From the listing below, pull out the lines that hold "extends".

[DATA EXCERPT]
=-=-=
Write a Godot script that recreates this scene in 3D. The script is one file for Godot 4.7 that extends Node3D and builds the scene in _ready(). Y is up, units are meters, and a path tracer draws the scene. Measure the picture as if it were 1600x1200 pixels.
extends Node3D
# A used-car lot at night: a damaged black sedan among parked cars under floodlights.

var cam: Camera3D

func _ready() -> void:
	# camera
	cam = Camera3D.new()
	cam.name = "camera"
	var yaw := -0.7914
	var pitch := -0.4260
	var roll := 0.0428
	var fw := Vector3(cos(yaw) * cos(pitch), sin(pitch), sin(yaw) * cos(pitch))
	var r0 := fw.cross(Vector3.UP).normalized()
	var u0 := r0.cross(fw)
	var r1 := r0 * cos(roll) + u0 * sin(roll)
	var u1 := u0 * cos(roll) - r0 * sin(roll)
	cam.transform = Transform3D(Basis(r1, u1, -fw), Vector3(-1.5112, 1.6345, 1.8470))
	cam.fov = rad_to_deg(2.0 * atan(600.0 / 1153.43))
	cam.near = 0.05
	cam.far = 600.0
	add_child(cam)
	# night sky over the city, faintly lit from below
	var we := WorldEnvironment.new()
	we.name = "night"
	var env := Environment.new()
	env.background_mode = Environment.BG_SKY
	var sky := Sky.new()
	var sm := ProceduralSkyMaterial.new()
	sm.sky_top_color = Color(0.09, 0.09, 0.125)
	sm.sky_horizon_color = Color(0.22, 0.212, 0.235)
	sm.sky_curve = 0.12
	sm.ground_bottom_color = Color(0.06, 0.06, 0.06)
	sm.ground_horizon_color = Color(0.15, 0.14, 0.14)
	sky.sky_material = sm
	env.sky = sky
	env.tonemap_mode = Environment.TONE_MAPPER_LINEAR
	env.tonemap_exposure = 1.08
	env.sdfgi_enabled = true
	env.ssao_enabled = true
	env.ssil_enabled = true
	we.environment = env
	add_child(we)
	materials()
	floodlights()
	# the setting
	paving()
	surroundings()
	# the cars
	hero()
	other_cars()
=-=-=
[FULL RESPONSE]
Write a Godot script that recreates this scene in 3D. The script is one file for Godot 4.7 that extends Node3D and builds the scene in _ready(). Y is up, units are meters, and a path tracer draws the scene. Measure the picture as if it were 1600x1200 pixels.
extends Node3D